▶ Exercise task
Copy out the listing that follows, exact in every word, and skip the images.

##########

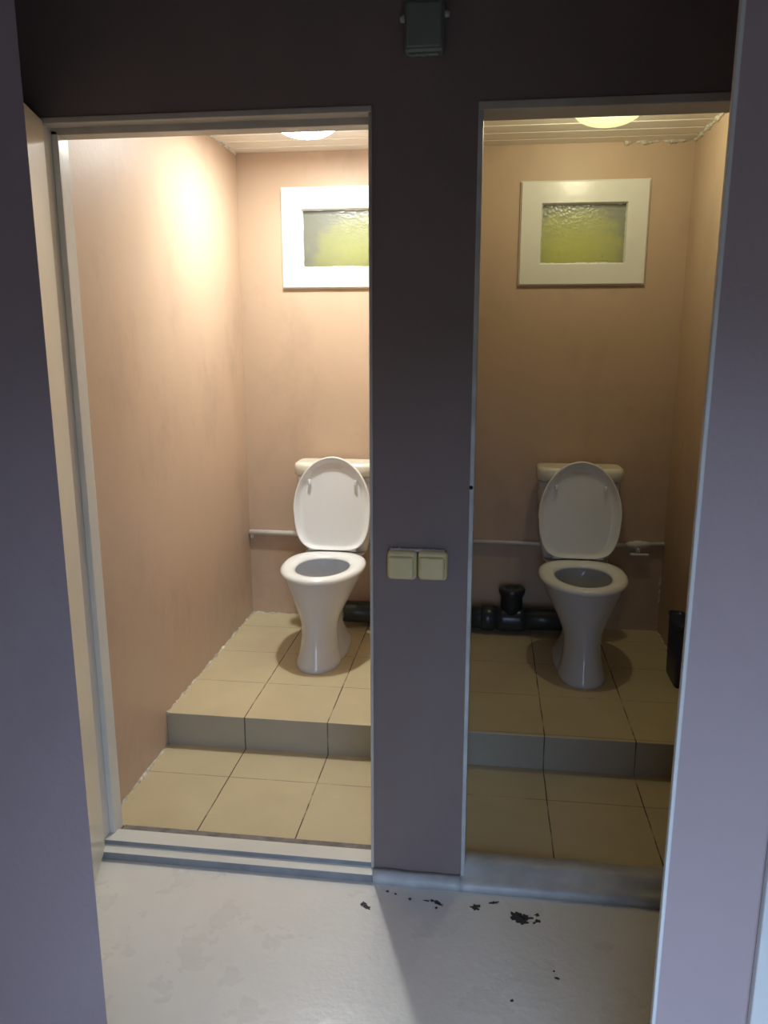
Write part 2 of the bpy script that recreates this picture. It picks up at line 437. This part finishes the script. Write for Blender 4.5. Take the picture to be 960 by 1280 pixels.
# rough plaster and grout beads along the joints of the stalls
def bead(name, pts, r, mt, label, jag=0.6, seed=0):
    b = B(); P = []; R = []
    for i in range(len(pts)-1):
        a, c = Vector(pts[i]), Vector(pts[i+1]); n = max(3, int((c-a).length/0.008))
        for k in range(n):
            q = a.lerp(c, k/n); P.append(q); t = noise.noise(q*31+Vector((seed, 0, 0)))
            t2 = noise.noise(q*90+Vector((seed, 3, 0)))
            R.append(max(0.0008, r*(1+jag*1.6*t+jag*t2)))
    tube(b, P, R, 6); return struct(name, b, mt, label=label)
bead('trim_13', [(XL+0.002, YS-0.005, ZP), (XL+0.002, YB-0.002, ZP), (-0.30, YB-0.002, ZP)], 0.005, M['foam'], 'rough grout bead round the left platform', 1.1, 1)
bead('trim_14', [(XL+0.001, 0.12, ZF), (XL+0.001, YS-0.002, ZF)], 0.005, M['foam'], 'rough grout bead beside the left lower floor', 1.1, 2)
bead('trim_15', [(XL+0.001, 0.12, ZC-0.002), (XL+0.001, YB-0.002, ZC-0.002)], 0.006, M['foam'], 'rough plaster bead at the left ceiling edge', 1.0, 3)
bead('trim_16', [(XR-0.002, 0.12, ZC-0.002), (XR-0.002, YB-0.004, ZC-0.002), (1.22, YB-0.003, ZC-0.002)], 0.009, M['foam'], 'rough plaster bead at the right ceiling edge', 1.2, 4)
bead('trim_17', [(XR-0.001, YB-0.001, 0.45), (XR-0.001, YB-0.001, ZP), (XR-0.001, YS, ZP)], 0.005, M['foam'], 'rough grout bead in the right stall corner', 1.2, 5)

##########

▶ Result for this exercise
Write part 2 of the bpy script that recreates this picture. It picks up at line 437. This part finishes the script. Write for Blender 4.5. Take the picture to be 960 by 1280 pixels.
# rough plaster and grout beads along the joints of the stalls
def bead(name, pts, r, mt, label, jag=0.6, seed=0):
    b = B(); P = []; R = []
    for i in range(len(pts)-1):
        a, c = Vector(pts[i]), Vector(pts[i+1]); n = max(3, int((c-a).length/0.008))
        for k in range(n):
            q = a.lerp(c, k/n); P.append(q); t = noise.noise(q*31+Vector((seed, 0, 0)))
            t2 = noise.noise(q*90+Vector((seed, 3, 0)))
            R.append(max(0.0008, r*(1+jag*1.6*t+jag*t2)))
    tube(b, P, R, 6); return struct(name, b, mt, label=label)
bead('trim_13', [(XL+0.002, YS-0.005, ZP), (XL+0.002, YB-0.002, ZP), (-0.30, YB-0.002, ZP)], 0.005, M['foam'], 'rough grout bead round the left platform', 1.1, 1)
bead('trim_14', [(XL+0.001, 0.12, ZF), (XL+0.001, YS-0.002, ZF)], 0.005, M['foam'], 'rough grout bead beside the left lower floor', 1.1, 2)
bead('trim_15', [(XL+0.001, 0.12, ZC-0.002), (XL+0.001, YB-0.002, ZC-0.002)], 0.006, M['foam'], 'rough plaster bead at the left ceiling edge', 1.0, 3)
bead('trim_16', [(XR-0.002, 0.12, ZC-0.002), (XR-0.002, YB-0.004, ZC-0.002), (1.22, YB-0.003, ZC-0.002)], 0.009, M['foam'], 'rough plaster bead at the right ceiling edge', 1.2, 4)
bead('trim_17', [(XR-0.001, YB-0.001, 0.45), (XR-0.001, YB-0.001, ZP), (XR-0.001, YS, ZP)], 0.005, M['foam'], 'rough grout bead in the right stall corner', 1.2, 5)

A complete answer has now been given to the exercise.